+++ DATA LINES +++
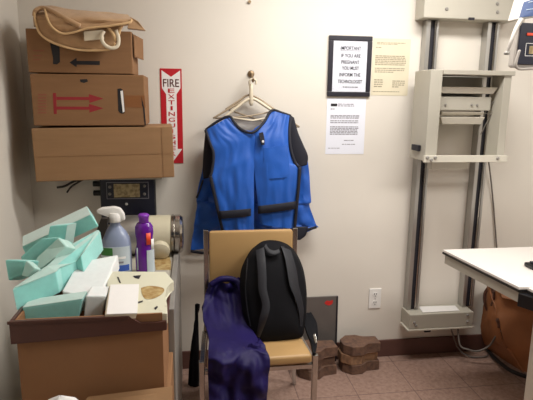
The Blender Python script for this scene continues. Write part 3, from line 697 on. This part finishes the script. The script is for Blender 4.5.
top = px3([(12, 289, -1.2), (30, 277, -1.14), (47, 266, -1.08), (70, 245, -.98), (98.5, 229.5, -.85), (100.5, 232, -.86), (81, 256, -1.03), (76, 262, -1.02), (60, 267.5, -1.08), (56, 272, -1.12), (28, 284.5, -1.17)])
foam('long stepped mint foam piece lying across the heap', prism(top, (.008, -.004, -.064), bev=.003), pale=[(shrink(top, .98), (.1, -.1, 1))])
foam('large white foam slab in the right half of heap', prism(px3([(78, 262, -.98), (118, 254.5, -.92), (98.5, 300, -1.17), (62, 291, -1.14)]), (.004, 0, -.05), bev=.004), 'foamw')
ex = Vector((.002, .06, .0)); q = [P(22, 308, -1.22), P(83, 299, -1.2), P(78.5, 318, -1.2), P(25, 322, -1.22)]
foam('mint foam block at the front, just behind bin rim', prism(q, ex, bev=.004), pale=[(shrink([q[0], q[1], q[1]+ex, q[0]+ex]), (0, -.1, 1))])
foam('small white foam block between mint block and booklet', prism(px3([(86, 296, -1.2), (106, 296, -1.19), (101, 319, -1.19), (83.5, 319, -1.2)]), (0, .08, 0), bev=.004), 'foamw')

t = root('booklet', 'blank white booklet lying on the stained cream lid', 'booklet', PZ(121, 312, .914))
bq = [PL(110.5, 284.5, .016), PL(139, 284, .016), PL(137.3, 313, .016), PL(106.5, 314, .016)]
obj('cover', prism(bq, (0, 0, -.002)), 'white', t)
obj('pages', prism([p+Vector((dx, 0, -.0022)) for p, dx in zip(bq, (-.003, -.001, -.001, -.003))], (-.004, 0, -.0132)), 'plast', t)

# ------------------------------------------------------------------ chair
t = root('side_chair', 'chrome framed chair with tan vinyl seat and back', 'chair', (.255, -.57, 0))
obj('backrest', box(.07, .45, -.43, -.395, .53, .888, bev=.012), 'vinyl', t, True, 40)
seat = add_hexa(new(), [Vector(p) for p in ((.045, -.80, .425), (.468, -.79, .425), (.445, -.42, .425), (.075, -.42, .425), (.045, -.80, .465), (.468, -.79, .465), (.445, -.42, .465), (.075, -.42, .465))], .012, 3)
obj('seat', seat, 'vinyl', t, True, 40)
W2 = .022
for x, xb in ((.057, .03), (.462, .512)):
    obj('back_leg', merge([add_sqtube(new(), (x, -.405, .44), (x, -.405, .892), W2), add_sqtube(new(), (x, -.41, .46), (xb, -.235, .003), W2)]), 'chrome', t)
for x in (.026, .484): obj('front_leg', add_sqtube(new(), (x, -.765, .003), (x, -.765, .452), W2), 'chrome', t)
b = new(); add_sqtube(b, (.037, -.765, .405), (.473, -.765, .405), .02); add_sqtube(b, (.026, -.754, .405), (.045, -.42, .405), .02); add_sqtube(b, (.484, -.754, .405), (.472, -.42, .405), .02); add_sqtube(b, (.055, -.41, .405), (.462, -.41, .405), .02)
obj('seat_frame', b, 'chrome', t)

# backpack leaning on the backrest
def ybp(py): return -.475-.145*max(0, min(1, (py-240)/100))
t = root('backpack', 'black backpack with its shoulder straps facing out on chair', 'backpack', (.3, -.6, .47))
ol = [(256, 245.5), (262, 241.5), (270, 240), (279, 241), (287, 244), (294, 250), (299, 258), (303, 268), (305.5, 280), (306.8, 294), (306.5, 310), (305, 324), (302.5, 336), (290, 339.5), (278, 341.5), (266, 342.5), (255, 341), (248, 334), (243.5, 318), (241, 300), (239.8, 284), (241, 270), (246, 258), (251, 250)]
loop = smooth_path([P(a, b, ybp(b)) for a, b in ol+ol[:1]], 3)[:-1]
cc = P(272, 293, ybp(293))
obj('body', pillow(loop, cc, .085, .4, 11, 3.4), 'blackf', t, True)
def bpd(px, py, e=.006):   # point on the backpack's bulging face
    c0, p = Vector((272, 293)), Vector((px, py)); v = p-c0
    best = 1.0
    n = len(ol); s = 0
    for i in range(n):
        a, b = Vector(ol[i]), Vector(ol[(i+1) % n]); dd = b-a
        den = v.x*dd.y-v.y*dd.x
        if abs(den) < 1e-9: continue
        k = ((a.x-c0.x)*dd.y-(a.y-c0.y)*dd.x)/den; m_ = ((a.x-c0.x)*v.y-(a.y-c0.y)*v.x)/den
        if k > 0 and -.01 <= m_ <= 1.01: s = min(.995, 1/k)
    d = .085*(1-s**3.4)**(1/1.8)
    return P(px, py, ybp(py)-d-e)
def strap(Lp, Rp, th=.014, par=t, m='blacks', name='shoulder_strap', e=.010):
    L = smooth_path([bpd(*p, e) for p in Lp], 5); R_ = smooth_path([bpd(*p, e) for p in Rp], 5)
    return obj(name, sheet(L, R_, 6, th, .004), m, par, True, 50)
strap([(256, 250), (257, 262), (258, 276), (258.5, 290), (262, 305), (259, 320), (256, 336)], [(264, 247), (265.5, 260), (266.5, 276), (267, 290), (270, 305), (267.5, 318), (260, 337)])
strap([(281, 246), (285, 258), (287.5, 272), (290, 286), (295, 298), (299, 312), (300, 326)], [(291, 250), (294, 260), (297, 272), (299, 286), (302, 298), (304, 312), (303, 326)])
strap([(264, 246.5), (268, 252.5), (274, 255), (280, 253)], [(266, 243.5), (269, 248.5), (274, 250.5), (279, 249)], .008, t, 'blacks', 'carry_handle', .012)
strap([(247, 258), (246, 272), (245, 290), (247, 310), (250, 326)], [(248, 258), (247, 272), (246, 290), (248, 310), (251, 326)], .003, t, 'blacks', 'piping', .003)
b = cloth([(303, 313, 311, 312, -.56), (304, 322, 316.5, 322, -.60), (307, 332, 318, 334, -.66), (311, 342, 317, 344, -.72), (313, 352, 316, 353, -.79)], 6, 4, .01, .004, .006)
sp = obj('side_strap', b, 'blackf', t, True, 50)
obj('buckle', prism([P(312.5, 334, -.71), P(315, 333, -.71), P(317, 341, -.74), (P(315, 343, -.74))], (0, -.008, 0), bev=.002), 'chrome', sp)

# purple apron draped over seat front
rows = [(209, 283, 240, 278, -.447), (206, 292, 243, 290, -.47), (203.5, 303, 245, 303, -.51), (203, 316, 248, 318, -.58), (205, 327, 253, 331, -.66), (209, 338, 260, 342, -.75), (208.5, 350, 267, 351, -.825), (208, 360, 270, 360, -.855), (208, 375, 269, 375, -.862), (208.5, 390, 267.5, 390, -.862), (209, 405, 267, 405, -.862), (209, 430, 266, 430, -.86), (210, 446, 265, 446, -.86)]
t = root('purple_apron', 'dark purple apron draped over left side of tan chair', 'apron', (.2, -.75, .1))
L = smooth_path([P(a, b, Y) for a, b, c, d, Y in rows], 6); R_ = smooth_path([P(c, d, Y) for a, b, c, d, Y in rows], 6)
obj('drape', sheet(L, R_, 28, .012, .02, .045, 3.2, 2.2, 9), 'purple', t, True, 60)
obj('bunched_fold', tubeP([(211, 285, -.47), (222, 279, -.475), (236, 281, -.475), (243, 292, -.51)], .014, .9, 6, 10), 'purple', t, True)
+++
**STATED PROBLEM**
Go through the listing above and write it all out exactly, leaving out any picture.

**SOLUTION TO THE PROBLEM**
The Blender Python script for this scene continues. Write part 3, from line 697 on. This part finishes the script. The script is for Blender 4.5.
top = px3([(12, 289, -1.2), (30, 277, -1.14), (47, 266, -1.08), (70, 245, -.98), (98.5, 229.5, -.85), (100.5, 232, -.86), (81, 256, -1.03), (76, 262, -1.02), (60, 267.5, -1.08), (56, 272, -1.12), (28, 284.5, -1.17)])
foam('long stepped mint foam piece lying across the heap', prism(top, (.008, -.004, -.064), bev=.003), pale=[(shrink(top, .98), (.1, -.1, 1))])
foam('large white foam slab in the right half of heap', prism(px3([(78, 262, -.98), (118, 254.5, -.92), (98.5, 300, -1.17), (62, 291, -1.14)]), (.004, 0, -.05), bev=.004), 'foamw')
ex = Vector((.002, .06, .0)); q = [P(22, 308, -1.22), P(83, 299, -1.2), P(78.5, 318, -1.2), P(25, 322, -1.22)]
foam('mint foam block at the front, just behind bin rim', prism(q, ex, bev=.004), pale=[(shrink([q[0], q[1], q[1]+ex, q[0]+ex]), (0, -.1, 1))])
foam('small white foam block between mint block and booklet', prism(px3([(86, 296, -1.2), (106, 296, -1.19), (101, 319, -1.19), (83.5, 319, -1.2)]), (0, .08, 0), bev=.004), 'foamw')

t = root('booklet', 'blank white booklet lying on the stained cream lid', 'booklet', PZ(121, 312, .914))
bq = [PL(110.5, 284.5, .016), PL(139, 284, .016), PL(137.3, 313, .016), PL(106.5, 314, .016)]
obj('cover', prism(bq, (0, 0, -.002)), 'white', t)
obj('pages', prism([p+Vector((dx, 0, -.0022)) for p, dx in zip(bq, (-.003, -.001, -.001, -.003))], (-.004, 0, -.0132)), 'plast', t)

# ------------------------------------------------------------------ chair
t = root('side_chair', 'chrome framed chair with tan vinyl seat and back', 'chair', (.255, -.57, 0))
obj('backrest', box(.07, .45, -.43, -.395, .53, .888, bev=.012), 'vinyl', t, True, 40)
seat = add_hexa(new(), [Vector(p) for p in ((.045, -.80, .425), (.468, -.79, .425), (.445, -.42, .425), (.075, -.42, .425), (.045, -.80, .465), (.468, -.79, .465), (.445, -.42, .465), (.075, -.42, .465))], .012, 3)
obj('seat', seat, 'vinyl', t, True, 40)
W2 = .022
for x, xb in ((.057, .03), (.462, .512)):
    obj('back_leg', merge([add_sqtube(new(), (x, -.405, .44), (x, -.405, .892), W2), add_sqtube(new(), (x, -.41, .46), (xb, -.235, .003), W2)]), 'chrome', t)
for x in (.026, .484): obj('front_leg', add_sqtube(new(), (x, -.765, .003), (x, -.765, .452), W2), 'chrome', t)
b = new(); add_sqtube(b, (.037, -.765, .405), (.473, -.765, .405), .02); add_sqtube(b, (.026, -.754, .405), (.045, -.42, .405), .02); add_sqtube(b, (.484, -.754, .405), (.472, -.42, .405), .02); add_sqtube(b, (.055, -.41, .405), (.462, -.41, .405), .02)
obj('seat_frame', b, 'chrome', t)

# backpack leaning on the backrest
def ybp(py): return -.475-.145*max(0, min(1, (py-240)/100))
t = root('backpack', 'black backpack with its shoulder straps facing out on chair', 'backpack', (.3, -.6, .47))
ol = [(256, 245.5), (262, 241.5), (270, 240), (279, 241), (287, 244), (294, 250), (299, 258), (303, 268), (305.5, 280), (306.8, 294), (306.5, 310), (305, 324), (302.5, 336), (290, 339.5), (278, 341.5), (266, 342.5), (255, 341), (248, 334), (243.5, 318), (241, 300), (239.8, 284), (241, 270), (246, 258), (251, 250)]
loop = smooth_path([P(a, b, ybp(b)) for a, b in ol+ol[:1]], 3)[:-1]
cc = P(272, 293, ybp(293))
obj('body', pillow(loop, cc, .085, .4, 11, 3.4), 'blackf', t, True)
def bpd(px, py, e=.006):   # point on the backpack's bulging face
    c0, p = Vector((272, 293)), Vector((px, py)); v = p-c0
    best = 1.0
    n = len(ol); s = 0
    for i in range(n):
        a, b = Vector(ol[i]), Vector(ol[(i+1) % n]); dd = b-a
        den = v.x*dd.y-v.y*dd.x
        if abs(den) < 1e-9: continue
        k = ((a.x-c0.x)*dd.y-(a.y-c0.y)*dd.x)/den; m_ = ((a.x-c0.x)*v.y-(a.y-c0.y)*v.x)/den
        if k > 0 and -.01 <= m_ <= 1.01: s = min(.995, 1/k)
    d = .085*(1-s**3.4)**(1/1.8)
    return P(px, py, ybp(py)-d-e)
def strap(Lp, Rp, th=.014, par=t, m='blacks', name='shoulder_strap', e=.010):
    L = smooth_path([bpd(*p, e) for p in Lp], 5); R_ = smooth_path([bpd(*p, e) for p in Rp], 5)
    return obj(name, sheet(L, R_, 6, th, .004), m, par, True, 50)
strap([(256, 250), (257, 262), (258, 276), (258.5, 290), (262, 305), (259, 320), (256, 336)], [(264, 247), (265.5, 260), (266.5, 276), (267, 290), (270, 305), (267.5, 318), (260, 337)])
strap([(281, 246), (285, 258), (287.5, 272), (290, 286), (295, 298), (299, 312), (300, 326)], [(291, 250), (294, 260), (297, 272), (299, 286), (302, 298), (304, 312), (303, 326)])
strap([(264, 246.5), (268, 252.5), (274, 255), (280, 253)], [(266, 243.5), (269, 248.5), (274, 250.5), (279, 249)], .008, t, 'blacks', 'carry_handle', .012)
strap([(247, 258), (246, 272), (245, 290), (247, 310), (250, 326)], [(248, 258), (247, 272), (246, 290), (248, 310), (251, 326)], .003, t, 'blacks', 'piping', .003)
b = cloth([(303, 313, 311, 312, -.56), (304, 322, 316.5, 322, -.60), (307, 332, 318, 334, -.66), (311, 342, 317, 344, -.72), (313, 352, 316, 353, -.79)], 6, 4, .01, .004, .006)
sp = obj('side_strap', b, 'blackf', t, True, 50)
obj('buckle', prism([P(312.5, 334, -.71), P(315, 333, -.71), P(317, 341, -.74), (P(315, 343, -.74))], (0, -.008, 0), bev=.002), 'chrome', sp)

# purple apron draped over seat front
rows = [(209, 283, 240, 278, -.447), (206, 292, 243, 290, -.47), (203.5, 303, 245, 303, -.51), (203, 316, 248, 318, -.58), (205, 327, 253, 331, -.66), (209, 338, 260, 342, -.75), (208.5, 350, 267, 351, -.825), (208, 360, 270, 360, -.855), (208, 375, 269, 375, -.862), (208.5, 390, 267.5, 390, -.862), (209, 405, 267, 405, -.862), (209, 430, 266, 430, -.86), (210, 446, 265, 446, -.86)]
t = root('purple_apron', 'dark purple apron draped over left side of tan chair', 'apron', (.2, -.75, .1))
L = smooth_path([P(a, b, Y) for a, b, c, d, Y in rows], 6); R_ = smooth_path([P(c, d, Y) for a, b, c, d, Y in rows], 6)
obj('drape', sheet(L, R_, 28, .012, .02, .045, 3.2, 2.2, 9), 'purple', t, True, 60)
obj('bunched_fold', tubeP([(211, 285, -.47), (222, 279, -.475), (236, 281, -.475), (243, 292, -.51)], .014, .9, 6, 10), 'purple', t, True)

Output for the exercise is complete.